東野氏の祖とも伝えられる東野行一(行市)が砦を築いていたとも伝えられ、行市山の名はこの行市から付けられたとも云われるが詳らかではない。
天正11年(1583年)賎ヶ岳合戦で柴田勝家方の砦として築かれた。 城将は佐久間盛政であった。
佐久間盛政は賎ヶ岳合戦のとき加賀国尾山城主であった。秀吉が賤ヶ岳の陣を抜けだして美濃の岐阜城主織田信孝を攻めにいったとき、盛政は秀吉方の大岩山砦と岩崎山砦を急襲して攻め落とし、中川清秀を討ち取った。さらに賎ヶ岳砦を攻め取ろうとしたが、丹羽長秀の援軍もあって攻め落とせず、急を聞きつけて秀吉の大軍が美濃から戻ると逆に攻め立てられた。そのうち勝家方であった前田利家・利長父子が戦線を離脱して越前へ引き上げると均衡が破れ、勝家方は総崩れとなり、佐久間盛政は加賀へ引き上げる途中に捕縛され斬首となった。

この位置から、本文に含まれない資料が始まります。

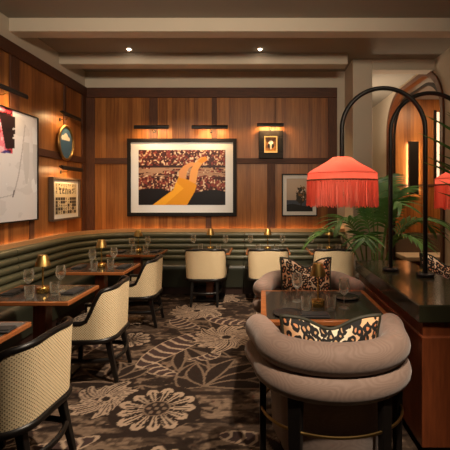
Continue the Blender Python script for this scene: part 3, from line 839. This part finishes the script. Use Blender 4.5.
def img_canvas(u, v):
    n = fbm(u*5, v*7, 2); C = np.empty(u.shape+(3,)); C[:] = lin((226, 220, 216)); C[n > .58] = lin((216, 210, 206)); C[fbm(u*3+9, v*3, 6) > .62] = lin((236, 232, 228))
    z = inpoly(u, v, [(-.1, .54), (.725, .61), (.73, 1.0), (-.1, 1.1)]); q = fbm(u*16, v*16, 14)
    C[z] = lin((196, 60, 72)); C[z & (q > .50)] = lin((232, 128, 142)); C[z & (q > .62)] = lin((238, 190, 196)); C[z & (q < .42)] = lin((70, 20, 30)); C[z & (q < .33)] = lin((22, 14, 20))
    C[inpoly(u, v, [(.60, .93), (.755, .95), (.75, .66), (.66, .64)]) & (q > .3)] = lin((38, 22, 26)); C[z & (v < .612+.02*np.sin(u*40))] = lin((70, 60, 130))
    def line(p, w, col):
        for (a, b), (c, d) in zip(p[:-1], p[1:]):
            L = math.hypot(c-a, d-b); s = np.clip(((u-a)*(c-a)+(v-b)*(d-b))/L/L, 0, 1); C[np.hypot(u-a-s*(c-a), v-b-s*(d-b)) < w] = lin(col)
    line([(.74, .24), (.79, .42), (.83, .66), (.86, .90)], .006, (186, 178, 174)); line([(.55, .20), (.74, .24)], .004, (190, 184, 180)); line([(.73, .22), (.745, .28)], .006, (110, 100, 100))
    for cx, w in ((.875, .035), (.985, .035)): C[(np.abs(u-cx) < w*np.sqrt(np.clip((v-.34)/.2, 0, 1))) & (v > .34) & (v < .74)] = lin((205, 199, 194))
    return C
picture('canvas_painting', 'very large white abstract canvas with red and black patch on the left wall', (LX+.022, 4.26, 1.96), 1.90, 1.40, 'L', .05, .015, 0, 'frame_black', img_canvas, 190, 140)
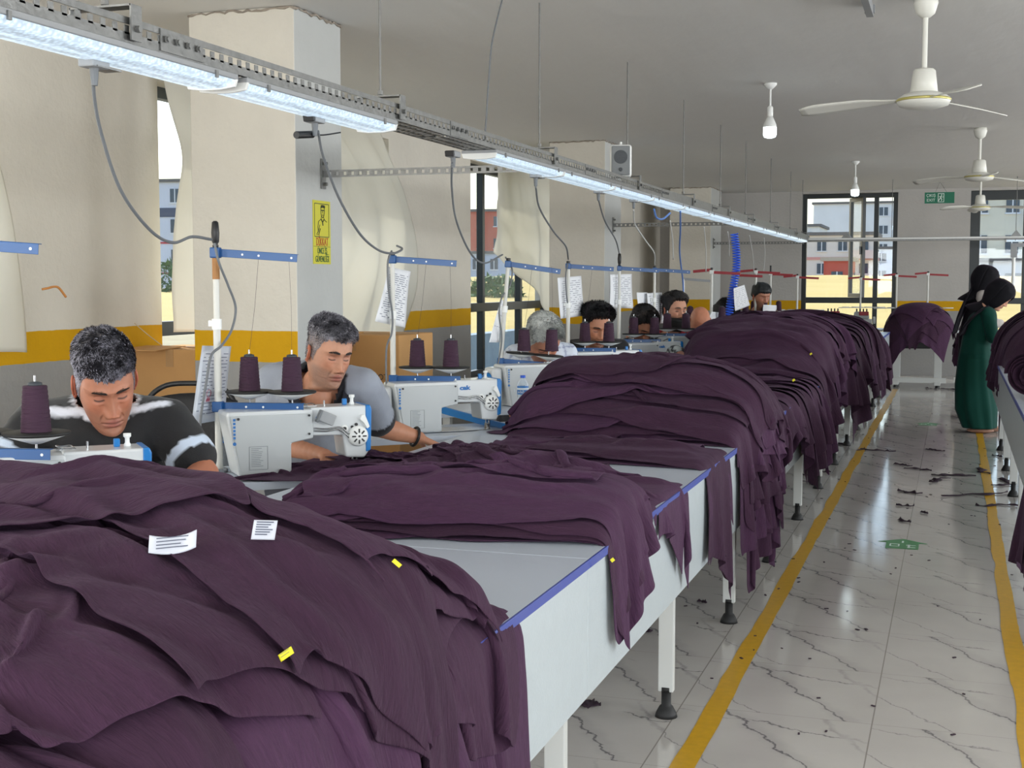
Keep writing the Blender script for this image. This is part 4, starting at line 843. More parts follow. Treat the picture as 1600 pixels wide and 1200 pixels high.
def make_cone(label, loc, h=.115, r0=.037, r1=.029, m='thread_plum', group='plum thread cones on the stands'):
    r = thing('thread_cone', label, 'thread cone', loc, 0, group)
    prof = [(.0001, 0), (r0, 0)]+[(r0+(r1-r0)*s+.0006*math.sin(s*60), h*s) for s in np.linspace(.02, .98, 30)]+[(r1*.95, h), (r1*.5, h+.001)]
    MB().lathe(prof, n=28).build('thread', MATS[m], r, smooth=True); MB().lathe([(r1*.62, h-.002), (r1*.6, h+.007), (r1*.3, h+.010), (.0001, h+.01)], n=20).build('core', MATS['cone_core' if m == 'thread_plum' else 'black_plastic'], r, smooth=True)
    return r
AZ = math.radians(12)
# (pixel of pole at its top, world x) -> pole foot on the table
sx = [-60, 337, 613, 788, 888, 968, 1023]
sl_ = ['thread stand cut by the left frame edge, before the man in black', 'thread stand with black grip left of the man in the grey polo', 'thread stand over the unattended machine, paper sleeve tied on', 'leaning thread stand beside the white-haired man', 'thread stand with a hanging sheet before the young black-haired man', 'thread stand with a paper before the man in the striped shirt', 'thread stand before the bearded man']
ST = []; first = None
for i, u in enumerate(sx):
    p = at(u, 400, x=[-2.36, -2.385, -2.34, -2.30, -2.30, -2.30, -2.30][i])
    if i == 0: p = np.array([-2.40, 2.62, 0])
    if first is None: first = make_stand(sl_[0], (p[0], p[1], TZ), AZ); o = first
    elif i in (1, 5): o = make_stand(sl_[i], (p[0], p[1], TZ), AZ, handle=True)
    else: o = copy_tree(first, (p[0], p[1], TZ), None, sl_[i])
    if i == 3: o.rotation_euler = (math.radians(0), math.radians(4.5), AZ); o.location.x -= .04
    ST.append((p[0], p[1]))
c0 = None; cn = ['the stand at the left frame edge', 'the stand left of the man in the grey polo', 'the stand over the unattended machine', 'the stand before the white-haired man', 'the stand before the young man with black hair', 'the stand before the man in stripes', 'the stand before the bearded man']
for i, (x_, y_) in enumerate(ST):
    for k, xx in enumerate((.105, .255)):
        q = rotz(AZ)@np.array((xx, .02, 0)); loc = (x_+q[0], y_+q[1], TZ+.280)
        lb = '%s plum thread cone on %s' % (('left', 'right')[k], cn[i])
        c0 = make_cone(lb, loc) if c0 is None else copy_tree(c0, loc, None, lb)
        if k == 0: CF = c0
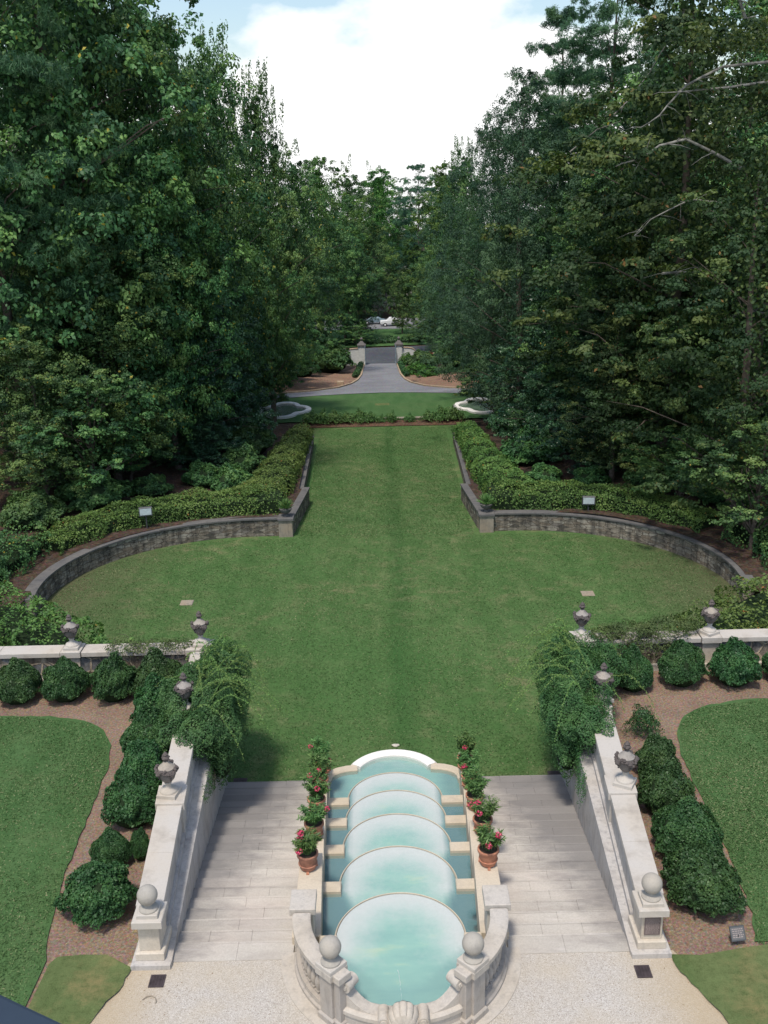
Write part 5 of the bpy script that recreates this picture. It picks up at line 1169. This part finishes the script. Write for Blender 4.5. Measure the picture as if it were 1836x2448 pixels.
# ================================================================== GATE, ROAD AND BEYOND
for s in (-1, 1):
    sd = 'left' if s < 0 else 'right'
    for (pth, nm) in (([(s*x, y) for x, y in [(2.62, 157), (2.66, 134), (3.0, 125.3), (3.62, 119.7), (5.02, 114.4), (7.6, 110.8), (10.8, 108.5), (16.1, 105.7)]], 'kerb'),):
        mb = MB(); pr = [(-.12, -.2), (-.12, .2), (.12, .2), (.12, -.2)]; mb.sweep(pth, pr if s < 0 else pr, zf=lambda x, y: zg(y)); o = mb.build('kerb', 'kerb'); o['kind'] = 'structure'
    gz_ = zg(159); gx = s*2.95
    e = empty('gate_pier', (gx, 159, gz_), 'pale gate pier with dark peaked cap, %s of the drive' % sd, 'gate pier', 'piers of the drive gate')
    mb = MB(); mb.box(-.52, .52, -.52, .52, -.3, 3.0); mb.box(-.6, .6, -.6, .6, -.3, .35); mb.box(-.35, .35, -.545, -.52, .6, 2.75); mb.build('shaft', 'gatewall', e, bevel=.02)
    mb = MB(); mb.box(-.68, .68, -.68, .68, 3.0, 3.2); mb.lathe([(.85, 3.2), (.55, 3.45), (.38, 3.62), (.22, 3.75)], n=4, mod=lambda a, q: 1); mb.v = [rotz(v, math.pi/4, (0, 0)) if v[2] > 3.199 and i >= 8 else v for i, v in enumerate(mb.v)]; mb.build('cap', 'gatecap', e)
    MB().lathe([(.10, 3.75), (.08, 3.85), (.20, 3.95), (.24, 4.08), (.18, 4.22), (.07, 4.3), (.02, 4.42)], n=12).build('finial', 'gatecap', e, smooth=True)
    e = empty('wing_wall', (s*4.8, 159, zg(159)), 'low pale wall sweeping down from the %s gate pier' % sd, 'wall', 'wing walls of the gate'); n = 14; vs = []
    prof = [(3.47, 2.55), (4.5, 2.5), (4.75, 2.45)]+[(4.75+.9*math.sin(t), 1.55+.9*math.cos(t)) for t in np.linspace(.2, 1.45, 8)]+[(6.6, 1.55), (8.6, 1.5)]
    mb = MB(); mb.add([(s*x-s*4.8, yy, z) for x, z in prof for yy in (-.2, .2)]+[(s*x-s*4.8, yy, -.5) for x, z in prof for yy in (-.2, .2)], []); m = len(prof)
    fs = []
    for i in range(m-1): a = 2*i; b = 2*m+2*i; fs += [(a, a+2, a+3, a+1), (a, b, b+2, a+2), (a+1, a+3, b+3, b+1)]
    fs += [(0, 1, 2*m+1, 2*m), (2*m-2, 4*m-2, 4*m-1, 2*m-1)]; mb.f = [list(f) for f in fs]; mb.build('wall', 'gatewall', e)
    mb = MB()
    for (x, z), (x2, z2) in zip(prof, prof[1:]): mb.add([(s*x-s*4.8, -.27, z+.005), (s*x2-s*4.8, -.27, z2+.005), (s*x2-s*4.8, .27, z2+.005), (s*x-s*4.8, .27, z+.005), (s*x-s*4.8, -.27, z+.11), (s*x2-s*4.8, -.27, z2+.11), (s*x2-s*4.8, .27, z2+.11), (s*x-s*4.8, .27, z+.11)], [(0, 1, 5, 4), (1, 2, 6, 5), (2, 3, 7, 6), (3, 0, 4, 7), (4, 5, 6, 7), (3, 2, 1, 0)])
    mb.build('coping', 'kerb', e)
    e = empty('gate_leaf', (s*2.38, 158.4, zg(158)), 'thin blue-grey iron gate leaf standing open at the %s pier' % sd, 'gate', 'open gate leaves'); mb = MB()
    for z in (.15, 1.2, 2.9): mb.box(-.04, .04, -2.2, 0, z, z+.09)
    mb.build('rails', 'bluegate', e); mb = MB()
    for i in range(12): mb.box(-.025, .025, -2.2+i*.197, -2.15+i*.197, .05, 3.0+.1*math.sin(i/11*math.pi))
    mb.build('bars', 'bluegate', e)
    hedge('low_hedge', [(s*3.05, 156), (s*3.15, 140), (s*3.35, 129.5)], .7, .55, lambda x, y: zg(y)+.1, .2, 'lf_box', 'narrow low clipped hedge beside the drive inside the gate, %s side' % sd, 130+s, dens=1.4, group='low hedges beside the drive', lump=.05)
mb = MB(); mb.box(-5.3, -4.5, 118.6, 119.4, zg(118)-.1, zg(118)+.35); o = mb.build('drain_inlet', 'kerb', bevel=.03); tag(o, 'pale kerbstone drain inlet where the drive bends at left', 'drain')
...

行市山砦は標高659.7mの行市山山頂から南へ派生した尾根の先端付近に築かれている。
単郭の小さな砦で、周囲を土塁が巡り南に虎口を開く。虎口は内側を遮断する土塁の外側に堀を設け、その外側にさらに土塁を回しているが、現状薮化しており全く地形が把握できない。北尾根は堀切によって遮断している。
余呉町新堂にある毛受兄弟墓より整備された登山道がある。登山道付近の写真は林谷山砦を参照。
登山道入口から中谷山砦、橡谷山砦、別所山砦を散策しながら登って約2時間30分。下山時に柏谷山砦、大谷山砦、林谷山砦を散策して約5時間の行程。
途中の別所山砦付近まで林道があり、それを利用すれば楽に登ることができそうだ。途中で見た感じでは未舗装林道ながらしっかりとした道のようである。